Bail often punishes low income people for crimes they have not been found guilty of committing. A short time in jail can have massive repercussions for anyone, but especially for those living and working without a safety net, at the margins of society. Homeless people often lose shelter housing, for themselves and their families if they are unable to show up for an evening. People in low-paying and temporary jobs will often be fired if they fail to appear. Those receiving treatment for drug addiction may face serious health risks if a program is interrupted.

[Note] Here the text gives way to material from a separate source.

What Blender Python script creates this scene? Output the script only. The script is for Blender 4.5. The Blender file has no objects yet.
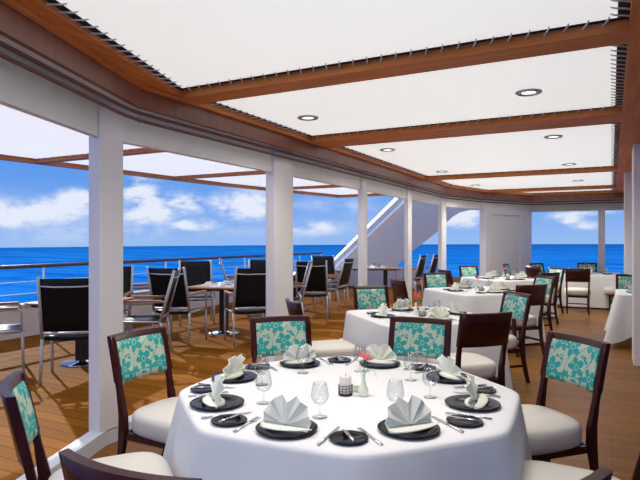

Bail is intended to ensure that people charged with crimes return to have their day in court. But in practice the system does just the opposite, often forcing people to plead guilty. The public defender organization Brooklyn Defender Services recently collected data from a sample of defendants in Brooklyn; in that group, an incredible 92 percent of defendants held in prison pled guilty, as opposed to 40 percent of those released on bail. The desire simply to return home is a powerful incentive to forgo one’s right to a trial.

Even if a defendant perseveres, simply having been unable to afford bail negatively affects the outcome of the case when it does go to trial. In the same group of defendants, only 38 percent of those held on bail received a favorable resolution, compared to 88 percent of defendants who were free leading up to the trial. The bail system clearly works against the basic tenet of innocent until proven guilty.

Inability to post bail even when the amount is very low affects thousands of New Yorkers every year. In 2008, the defendant was unable to afford bail in 87 percent of cases in which bail was $1,000 or less —this translates to over 15,000 New Yorkers held in prison for an average of 15 days before trial. The consequences extend to taxpayers as well: According to Human Rights Watch, the average daily cost for each incarcerated inmate is $400. Nationwide, the estimated cost of imprisoning people held on bail reaches $9 billion each year.

Fortunately, a growing number of bail funds are providing a temporary solution. Although the number of bail funds is still relatively few, they exist in several states, including New York, where a 2012 law sanctioned nonprofit bail funds for the first time. The success of these pioneering programs offers strong proof that we need more like them. One inspiration for the Brooklyn Community Bail Fund is the Bronx Freedom Fund, which boasts a 98 percent return rate for bail fund recipients. That’s higher than the rate of return for those released without bail.

Reboot has been studying the example of the Bronx Freedom Fund as we work to support the best possible design for Brooklyn’s fund. We are working closely with public defenders involved in the establishment of the fund, as well as the Board of Directors that will oversee it once established. Our mandate is to bring expertise in design research to help build a system that will reach the defendants who will benefit most—and one that administrators can manage sustainably.

Our project has required in-depth field research with the justice system. Observing arraignments in court improves our understanding of the people involved in a court case: What pressures are faced by public defenders, who are the front-line in serving clients? Interviews with public defenders reveal important opportunities: What can they teach us about making sure defendants show up in court—since they’ve been doing it for years? And interviews with people who have faced bail themselves help us understand how a bail fund can better serve people like them.

Bail is a serious impediment to justice in this country—one of many in a criminal justice system rife with discrimination and flaws. As New Yorkers, we’re hungry for change, from the NYPD to the courts. As designers, we know that reform requires empathy and listening to succeed. As we work with the Brooklyn Community Bail Fund, we’ll continue sharing insights here in support of design for a better justice system.